**WRITTEN PROBLEM**
Repeat the records verbatim and leave the pictures out of your copy.

EXTRACTED RECORDS start

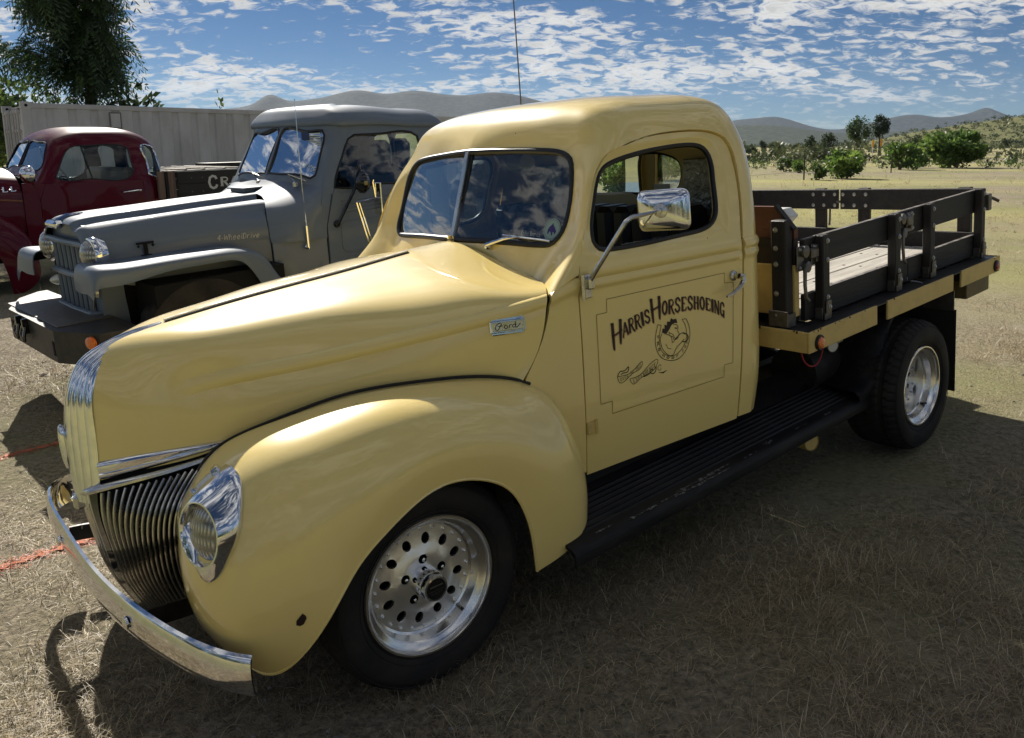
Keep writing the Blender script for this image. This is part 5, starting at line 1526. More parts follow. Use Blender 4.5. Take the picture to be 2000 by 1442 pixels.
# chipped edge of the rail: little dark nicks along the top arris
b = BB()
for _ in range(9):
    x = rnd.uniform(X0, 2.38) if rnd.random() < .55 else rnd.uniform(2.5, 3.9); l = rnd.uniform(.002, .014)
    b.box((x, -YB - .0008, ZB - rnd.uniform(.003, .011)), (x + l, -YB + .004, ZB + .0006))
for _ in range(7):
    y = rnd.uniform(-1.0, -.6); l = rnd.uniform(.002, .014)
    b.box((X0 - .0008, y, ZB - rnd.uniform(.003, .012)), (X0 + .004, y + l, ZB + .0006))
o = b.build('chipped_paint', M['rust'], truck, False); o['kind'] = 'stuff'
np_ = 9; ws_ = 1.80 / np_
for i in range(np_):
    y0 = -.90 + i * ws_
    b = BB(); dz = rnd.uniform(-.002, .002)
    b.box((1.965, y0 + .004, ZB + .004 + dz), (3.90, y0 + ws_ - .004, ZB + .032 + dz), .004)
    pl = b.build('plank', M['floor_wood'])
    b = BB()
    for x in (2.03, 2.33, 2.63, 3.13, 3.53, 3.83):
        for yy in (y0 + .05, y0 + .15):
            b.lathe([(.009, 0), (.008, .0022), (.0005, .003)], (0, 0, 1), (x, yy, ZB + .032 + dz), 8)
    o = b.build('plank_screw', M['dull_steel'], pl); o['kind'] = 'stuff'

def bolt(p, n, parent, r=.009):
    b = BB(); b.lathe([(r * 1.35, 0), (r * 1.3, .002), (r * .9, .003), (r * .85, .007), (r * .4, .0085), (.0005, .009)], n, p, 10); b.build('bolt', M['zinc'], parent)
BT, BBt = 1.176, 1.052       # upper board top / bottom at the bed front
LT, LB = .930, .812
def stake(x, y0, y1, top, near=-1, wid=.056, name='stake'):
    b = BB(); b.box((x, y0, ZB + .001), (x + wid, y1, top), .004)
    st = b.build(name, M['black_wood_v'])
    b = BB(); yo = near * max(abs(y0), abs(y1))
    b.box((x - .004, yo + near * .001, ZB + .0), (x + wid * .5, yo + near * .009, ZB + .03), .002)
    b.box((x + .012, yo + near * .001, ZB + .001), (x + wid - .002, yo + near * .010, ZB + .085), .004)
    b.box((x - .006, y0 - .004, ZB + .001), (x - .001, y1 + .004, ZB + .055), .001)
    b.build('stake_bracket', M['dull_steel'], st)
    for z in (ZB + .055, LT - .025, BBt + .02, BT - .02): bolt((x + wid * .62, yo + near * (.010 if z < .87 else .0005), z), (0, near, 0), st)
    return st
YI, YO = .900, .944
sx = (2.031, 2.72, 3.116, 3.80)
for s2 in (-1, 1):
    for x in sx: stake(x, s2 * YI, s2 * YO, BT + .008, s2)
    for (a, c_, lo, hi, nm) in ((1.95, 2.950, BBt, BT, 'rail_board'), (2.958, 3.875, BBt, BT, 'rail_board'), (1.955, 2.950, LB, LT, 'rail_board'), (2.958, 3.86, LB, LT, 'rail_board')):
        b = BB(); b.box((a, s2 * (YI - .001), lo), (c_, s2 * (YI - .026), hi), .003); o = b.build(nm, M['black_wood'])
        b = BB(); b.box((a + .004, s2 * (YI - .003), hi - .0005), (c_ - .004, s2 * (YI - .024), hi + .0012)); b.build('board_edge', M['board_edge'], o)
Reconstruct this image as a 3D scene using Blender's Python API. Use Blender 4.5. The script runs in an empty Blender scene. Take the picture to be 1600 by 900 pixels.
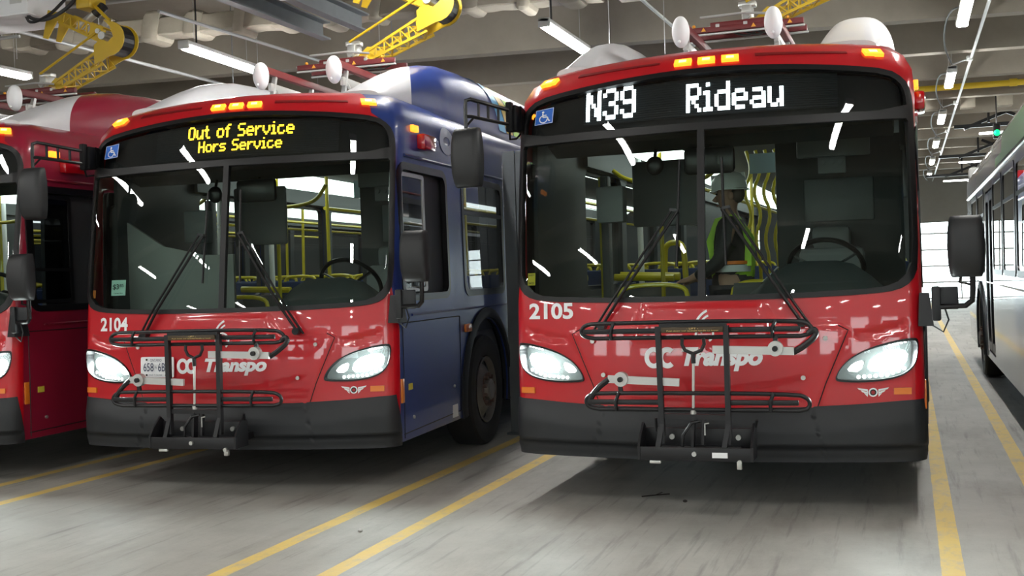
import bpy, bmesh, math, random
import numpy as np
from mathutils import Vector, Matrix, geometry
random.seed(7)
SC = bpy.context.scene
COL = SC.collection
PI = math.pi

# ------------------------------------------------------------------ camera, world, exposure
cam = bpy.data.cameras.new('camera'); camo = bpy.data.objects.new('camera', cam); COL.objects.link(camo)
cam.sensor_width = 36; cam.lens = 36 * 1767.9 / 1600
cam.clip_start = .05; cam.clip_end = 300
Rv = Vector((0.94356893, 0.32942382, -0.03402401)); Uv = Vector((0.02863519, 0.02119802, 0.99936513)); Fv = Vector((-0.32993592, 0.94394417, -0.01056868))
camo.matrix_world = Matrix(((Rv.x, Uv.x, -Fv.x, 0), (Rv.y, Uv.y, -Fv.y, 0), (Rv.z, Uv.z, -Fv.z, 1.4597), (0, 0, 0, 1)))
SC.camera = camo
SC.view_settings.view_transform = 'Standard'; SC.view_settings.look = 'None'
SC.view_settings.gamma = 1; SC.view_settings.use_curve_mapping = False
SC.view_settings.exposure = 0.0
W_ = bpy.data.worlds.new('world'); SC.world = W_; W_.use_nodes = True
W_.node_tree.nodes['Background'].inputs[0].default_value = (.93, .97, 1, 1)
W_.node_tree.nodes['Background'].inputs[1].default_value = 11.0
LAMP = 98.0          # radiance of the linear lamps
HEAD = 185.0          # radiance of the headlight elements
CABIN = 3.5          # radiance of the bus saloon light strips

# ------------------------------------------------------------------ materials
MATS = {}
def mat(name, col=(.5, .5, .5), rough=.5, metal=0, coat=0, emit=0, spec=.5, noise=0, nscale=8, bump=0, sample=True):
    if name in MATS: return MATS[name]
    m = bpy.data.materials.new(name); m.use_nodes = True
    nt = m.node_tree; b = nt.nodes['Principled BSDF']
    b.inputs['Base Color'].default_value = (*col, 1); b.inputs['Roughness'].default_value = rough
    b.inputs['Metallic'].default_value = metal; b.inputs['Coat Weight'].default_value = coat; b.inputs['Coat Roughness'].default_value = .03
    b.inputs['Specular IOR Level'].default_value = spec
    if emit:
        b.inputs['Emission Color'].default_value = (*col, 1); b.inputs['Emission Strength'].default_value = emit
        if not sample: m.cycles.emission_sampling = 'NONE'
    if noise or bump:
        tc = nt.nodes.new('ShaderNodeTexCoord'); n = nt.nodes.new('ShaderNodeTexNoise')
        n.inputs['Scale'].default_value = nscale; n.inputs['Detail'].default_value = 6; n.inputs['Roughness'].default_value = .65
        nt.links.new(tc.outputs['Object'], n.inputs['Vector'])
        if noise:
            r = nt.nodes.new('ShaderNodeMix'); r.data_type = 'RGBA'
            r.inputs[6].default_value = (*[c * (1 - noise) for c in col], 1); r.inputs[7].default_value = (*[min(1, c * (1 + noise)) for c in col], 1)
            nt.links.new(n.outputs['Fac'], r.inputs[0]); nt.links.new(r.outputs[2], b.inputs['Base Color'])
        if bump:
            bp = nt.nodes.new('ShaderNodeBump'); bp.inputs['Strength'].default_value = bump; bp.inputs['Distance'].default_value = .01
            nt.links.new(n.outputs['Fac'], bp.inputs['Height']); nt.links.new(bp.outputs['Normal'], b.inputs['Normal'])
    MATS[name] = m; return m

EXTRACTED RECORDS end

**FULL OUTPUT**
Keep writing the Blender script for this image. This is part 5, starting at line 1526. More parts follow. Use Blender 4.5. Take the picture to be 2000 by 1442 pixels.
# chipped edge of the rail: little dark nicks along the top arris
b = BB()
for _ in range(9):
    x = rnd.uniform(X0, 2.38) if rnd.random() < .55 else rnd.uniform(2.5, 3.9); l = rnd.uniform(.002, .014)
    b.box((x, -YB - .0008, ZB - rnd.uniform(.003, .011)), (x + l, -YB + .004, ZB + .0006))
for _ in range(7):
    y = rnd.uniform(-1.0, -.6); l = rnd.uniform(.002, .014)
    b.box((X0 - .0008, y, ZB - rnd.uniform(.003, .012)), (X0 + .004, y + l, ZB + .0006))
o = b.build('chipped_paint', M['rust'], truck, False); o['kind'] = 'stuff'
np_ = 9; ws_ = 1.80 / np_
for i in range(np_):
    y0 = -.90 + i * ws_
    b = BB(); dz = rnd.uniform(-.002, .002)
    b.box((1.965, y0 + .004, ZB + .004 + dz), (3.90, y0 + ws_ - .004, ZB + .032 + dz), .004)
    pl = b.build('plank', M['floor_wood'])
    b = BB()
    for x in (2.03, 2.33, 2.63, 3.13, 3.53, 3.83):
        for yy in (y0 + .05, y0 + .15):
            b.lathe([(.009, 0), (.008, .0022), (.0005, .003)], (0, 0, 1), (x, yy, ZB + .032 + dz), 8)
    o = b.build('plank_screw', M['dull_steel'], pl); o['kind'] = 'stuff'

def bolt(p, n, parent, r=.009):
    b = BB(); b.lathe([(r * 1.35, 0), (r * 1.3, .002), (r * .9, .003), (r * .85, .007), (r * .4, .0085), (.0005, .009)], n, p, 10); b.build('bolt', M['zinc'], parent)
BT, BBt = 1.176, 1.052       # upper board top / bottom at the bed front
LT, LB = .930, .812
def stake(x, y0, y1, top, near=-1, wid=.056, name='stake'):
    b = BB(); b.box((x, y0, ZB + .001), (x + wid, y1, top), .004)
    st = b.build(name, M['black_wood_v'])
    b = BB(); yo = near * max(abs(y0), abs(y1))
    b.box((x - .004, yo + near * .001, ZB + .0), (x + wid * .5, yo + near * .009, ZB + .03), .002)
    b.box((x + .012, yo + near * .001, ZB + .001), (x + wid - .002, yo + near * .010, ZB + .085), .004)
    b.box((x - .006, y0 - .004, ZB + .001), (x - .001, y1 + .004, ZB + .055), .001)
    b.build('stake_bracket', M['dull_steel'], st)
    for z in (ZB + .055, LT - .025, BBt + .02, BT - .02): bolt((x + wid * .62, yo + near * (.010 if z < .87 else .0005), z), (0, near, 0), st)
    return st
YI, YO = .900, .944
sx = (2.031, 2.72, 3.116, 3.80)
for s2 in (-1, 1):
    for x in sx: stake(x, s2 * YI, s2 * YO, BT + .008, s2)
    for (a, c_, lo, hi, nm) in ((1.95, 2.950, BBt, BT, 'rail_board'), (2.958, 3.875, BBt, BT, 'rail_board'), (1.955, 2.950, LB, LT, 'rail_board'), (2.958, 3.86, LB, LT, 'rail_board')):
        b = BB(); b.box((a, s2 * (YI - .001), lo), (c_, s2 * (YI - .026), hi), .003); o = b.build(nm, M['black_wood'])
        b = BB(); b.box((a + .004, s2 * (YI - .003), hi - .0005), (c_ - .004, s2 * (YI - .024), hi + .0012)); b.build('board_edge', M['board_edge'], o)
Reconstruct this image as a 3D scene using Blender's Python API. Use Blender 4.5. The script runs in an empty Blender scene. Take the picture to be 1600 by 900 pixels.
import bpy, bmesh, math, random
import numpy as np
from mathutils import Vector, Matrix, geometry
random.seed(7)
SC = bpy.context.scene
COL = SC.collection
PI = math.pi

# ------------------------------------------------------------------ camera, world, exposure
cam = bpy.data.cameras.new('camera'); camo = bpy.data.objects.new('camera', cam); COL.objects.link(camo)
cam.sensor_width = 36; cam.lens = 36 * 1767.9 / 1600
cam.clip_start = .05; cam.clip_end = 300
Rv = Vector((0.94356893, 0.32942382, -0.03402401)); Uv = Vector((0.02863519, 0.02119802, 0.99936513)); Fv = Vector((-0.32993592, 0.94394417, -0.01056868))
camo.matrix_world = Matrix(((Rv.x, Uv.x, -Fv.x, 0), (Rv.y, Uv.y, -Fv.y, 0), (Rv.z, Uv.z, -Fv.z, 1.4597), (0, 0, 0, 1)))
SC.camera = camo
SC.view_settings.view_transform = 'Standard'; SC.view_settings.look = 'None'
SC.view_settings.gamma = 1; SC.view_settings.use_curve_mapping = False
SC.view_settings.exposure = 0.0
W_ = bpy.data.worlds.new('world'); SC.world = W_; W_.use_nodes = True
W_.node_tree.nodes['Background'].inputs[0].default_value = (.93, .97, 1, 1)
W_.node_tree.nodes['Background'].inputs[1].default_value = 11.0
LAMP = 98.0          # radiance of the linear lamps
HEAD = 185.0          # radiance of the headlight elements
CABIN = 3.5          # radiance of the bus saloon light strips

# ------------------------------------------------------------------ materials
MATS = {}
def mat(name, col=(.5, .5, .5), rough=.5, metal=0, coat=0, emit=0, spec=.5, noise=0, nscale=8, bump=0, sample=True):
    if name in MATS: return MATS[name]
    m = bpy.data.materials.new(name); m.use_nodes = True
    nt = m.node_tree; b = nt.nodes['Principled BSDF']
    b.inputs['Base Color'].default_value = (*col, 1); b.inputs['Roughness'].default_value = rough
    b.inputs['Metallic'].default_value = metal; b.inputs['Coat Weight'].default_value = coat; b.inputs['Coat Roughness'].default_value = .03
    b.inputs['Specular IOR Level'].default_value = spec
    if emit:
        b.inputs['Emission Color'].default_value = (*col, 1); b.inputs['Emission Strength'].default_value = emit
        if not sample: m.cycles.emission_sampling = 'NONE'
    if noise or bump:
        tc = nt.nodes.new('ShaderNodeTexCoord'); n = nt.nodes.new('ShaderNodeTexNoise')
        n.inputs['Scale'].default_value = nscale; n.inputs['Detail'].default_value = 6; n.inputs['Roughness'].default_value = .65
        nt.links.new(tc.outputs['Object'], n.inputs['Vector'])
        if noise:
            r = nt.nodes.new('ShaderNodeMix'); r.data_type = 'RGBA'
            r.inputs[6].default_value = (*[c * (1 - noise) for c in col], 1); r.inputs[7].default_value = (*[min(1, c * (1 + noise)) for c in col], 1)
            nt.links.new(n.outputs['Fac'], r.inputs[0]); nt.links.new(r.outputs[2], b.inputs['Base Color'])
        if bump:
            bp = nt.nodes.new('ShaderNodeBump'); bp.inputs['Strength'].default_value = bump; bp.inputs['Distance'].default_value = .01
            nt.links.new(n.outputs['Fac'], bp.inputs['Height']); nt.links.new(bp.outputs['Normal'], b.inputs['Normal'])
    MATS[name] = m; return m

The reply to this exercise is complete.